Concerning the History of Portuguese Grammar as a Foreign Language (17th – 19th centuries)
The Corpus of Portuguese as a Foreign Language Grammars (PFL) – www.corpusgramaticalple.uevora.pt is a research project at the University of Évora which is dedicated to studying and valuing the grammatical tradition of Portuguese as a Foreign Language (PLE). It focuses in particular on digital applications that make such heritage accessible to those who work in related fields, such as foreign language teaching, translation and interpretation.
This project consists of the registration and inventory in digital form of metalinguistic PFL sources – grammars, manuals and conversations guides -, dated between the 17th and 19th centuries, whose historiographical study and linguistic analysis are still to be undertaken mainly because of the modest and tardy investment by the Portuguese, especially when compared to that of other Romance languages.
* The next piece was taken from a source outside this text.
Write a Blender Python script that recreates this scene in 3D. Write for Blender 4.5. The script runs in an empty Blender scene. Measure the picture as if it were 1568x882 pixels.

The sources under study, which constitute the Corpus, are limited to Portuguese grammars, manuals and conversation guides which have a foreign language point of view; i.e. grammar texts in Portuguese, mostly written by foreigners and, depending on the target audience, written in several European languages (English, French, Italian, Spanish and German). The context in which these texts emerge from the middle of the 17th century onwards is the diffusion of teaching / learning of foreign languages from the Renaissance period, along with the significant increase throughout Europe in the publishing of non-native language manuals and teaching methods.